_Source excerpt_:
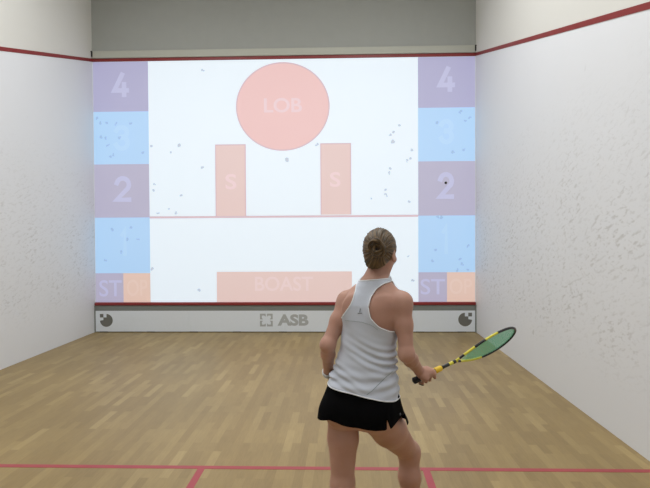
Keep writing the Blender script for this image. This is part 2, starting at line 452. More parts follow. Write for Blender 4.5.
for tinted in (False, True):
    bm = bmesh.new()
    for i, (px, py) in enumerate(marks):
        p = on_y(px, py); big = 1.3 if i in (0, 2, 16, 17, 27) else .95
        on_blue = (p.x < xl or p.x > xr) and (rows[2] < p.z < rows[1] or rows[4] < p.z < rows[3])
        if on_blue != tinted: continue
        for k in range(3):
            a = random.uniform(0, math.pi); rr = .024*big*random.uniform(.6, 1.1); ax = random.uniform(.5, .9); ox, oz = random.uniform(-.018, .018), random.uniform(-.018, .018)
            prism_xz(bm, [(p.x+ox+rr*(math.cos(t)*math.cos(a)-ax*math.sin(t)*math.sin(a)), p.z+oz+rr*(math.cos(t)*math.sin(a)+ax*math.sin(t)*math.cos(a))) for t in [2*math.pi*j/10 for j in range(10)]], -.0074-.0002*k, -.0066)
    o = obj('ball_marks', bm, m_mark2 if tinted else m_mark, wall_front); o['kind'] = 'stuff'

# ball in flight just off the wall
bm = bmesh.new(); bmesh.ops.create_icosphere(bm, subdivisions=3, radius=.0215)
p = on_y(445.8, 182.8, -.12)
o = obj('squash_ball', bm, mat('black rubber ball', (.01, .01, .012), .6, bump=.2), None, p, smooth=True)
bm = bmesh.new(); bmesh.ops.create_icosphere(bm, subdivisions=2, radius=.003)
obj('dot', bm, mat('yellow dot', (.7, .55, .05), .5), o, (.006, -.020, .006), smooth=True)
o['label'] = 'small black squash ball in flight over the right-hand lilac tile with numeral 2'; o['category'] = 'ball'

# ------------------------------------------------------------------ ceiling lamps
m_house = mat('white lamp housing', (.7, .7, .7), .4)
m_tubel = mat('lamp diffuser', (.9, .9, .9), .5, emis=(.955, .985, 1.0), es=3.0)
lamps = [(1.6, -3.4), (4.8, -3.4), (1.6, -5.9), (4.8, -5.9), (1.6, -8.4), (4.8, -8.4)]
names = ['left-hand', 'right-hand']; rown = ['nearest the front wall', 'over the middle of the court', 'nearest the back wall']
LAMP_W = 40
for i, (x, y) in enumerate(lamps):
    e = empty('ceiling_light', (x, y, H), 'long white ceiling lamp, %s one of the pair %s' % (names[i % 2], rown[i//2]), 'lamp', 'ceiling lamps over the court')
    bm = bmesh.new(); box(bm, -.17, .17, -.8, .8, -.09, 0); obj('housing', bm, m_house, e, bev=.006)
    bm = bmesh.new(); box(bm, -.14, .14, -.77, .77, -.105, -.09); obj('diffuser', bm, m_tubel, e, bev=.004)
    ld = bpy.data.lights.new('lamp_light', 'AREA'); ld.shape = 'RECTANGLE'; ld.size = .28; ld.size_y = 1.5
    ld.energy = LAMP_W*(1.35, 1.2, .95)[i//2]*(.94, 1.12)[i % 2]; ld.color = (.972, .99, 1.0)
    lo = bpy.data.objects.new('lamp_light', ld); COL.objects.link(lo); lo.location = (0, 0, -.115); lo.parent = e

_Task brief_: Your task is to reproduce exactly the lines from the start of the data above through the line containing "o['label'] = 'small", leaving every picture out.

_Worked solution_:
Keep writing the Blender script for this image. This is part 2, starting at line 452. More parts follow. Write for Blender 4.5.
for tinted in (False, True):
    bm = bmesh.new()
    for i, (px, py) in enumerate(marks):
        p = on_y(px, py); big = 1.3 if i in (0, 2, 16, 17, 27) else .95
        on_blue = (p.x < xl or p.x > xr) and (rows[2] < p.z < rows[1] or rows[4] < p.z < rows[3])
        if on_blue != tinted: continue
        for k in range(3):
            a = random.uniform(0, math.pi); rr = .024*big*random.uniform(.6, 1.1); ax = random.uniform(.5, .9); ox, oz = random.uniform(-.018, .018), random.uniform(-.018, .018)
            prism_xz(bm, [(p.x+ox+rr*(math.cos(t)*math.cos(a)-ax*math.sin(t)*math.sin(a)), p.z+oz+rr*(math.cos(t)*math.sin(a)+ax*math.sin(t)*math.cos(a))) for t in [2*math.pi*j/10 for j in range(10)]], -.0074-.0002*k, -.0066)
    o = obj('ball_marks', bm, m_mark2 if tinted else m_mark, wall_front); o['kind'] = 'stuff'

# ball in flight just off the wall
bm = bmesh.new(); bmesh.ops.create_icosphere(bm, subdivisions=3, radius=.0215)
p = on_y(445.8, 182.8, -.12)
o = obj('squash_ball', bm, mat('black rubber ball', (.01, .01, .012), .6, bump=.2), None, p, smooth=True)
bm = bmesh.new(); bmesh.ops.create_icosphere(bm, subdivisions=2, radius=.003)
obj('dot', bm, mat('yellow dot', (.7, .55, .05), .5), o, (.006, -.020, .006), smooth=True)
o['label'] = 'small black squash ball in flight over the right-hand lilac tile with numeral 2'; o['category'] = 'ball'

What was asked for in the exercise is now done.